“Hereafter, perhaps, some intellect may be found which will reduce my phantasm to the common-place- some intellect more calm, more logical, and far less excitable than my own, which will perceive, in the circumstances I detail with awe, nothing more than an ordinary succession of very natural causes and effects.”—Edgar Allan Poe, “The Black Cat”
(A typical Poe horror tale, “The Black Cat” was published on this date in United States Saturday Post in 1843. It features the kind of mad, unreliable narrator found in other Poe tales of the macabre such as “The Cask of Amontillado” and “The Tell-Tale Heart.” You’d be mad, too, if, like the protagonist in this story, you had become alcoholic, gouged out the eye of a cat, hung it, tries to kill another cat but ends up killing his wife instead, then walls her up in the cellar wall with the cat to conceal evidence of the crime.
The question arises how autobiographical this story is. Well, Poe at one point owned a black cat, and he supposedly killed a pet fawn belonging to his guardian’s wife, but that’s about it.
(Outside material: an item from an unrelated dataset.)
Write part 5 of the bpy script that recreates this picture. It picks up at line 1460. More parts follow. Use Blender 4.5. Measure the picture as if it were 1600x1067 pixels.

Someone else actually identified with the events of the tale far more: Richard Wright, who as a child set fire to his grandmother’s house and later hanged a kitten with a string. Wright was impressed enough with Poe’s tale to allude to it in his 1940 novel Native Son, in which Bigger Thomas at one points confronts a cat and its “two green pools—pools of association and guilt.”
Incidentally, that 1934 film starring Bela Lugosi? It’s got virtually nothing in common with this story except the title. Actually, the film treatments that came closer to its essence were D.W. Griffith’s Avenging Conscience and a 1968 Japanese version.)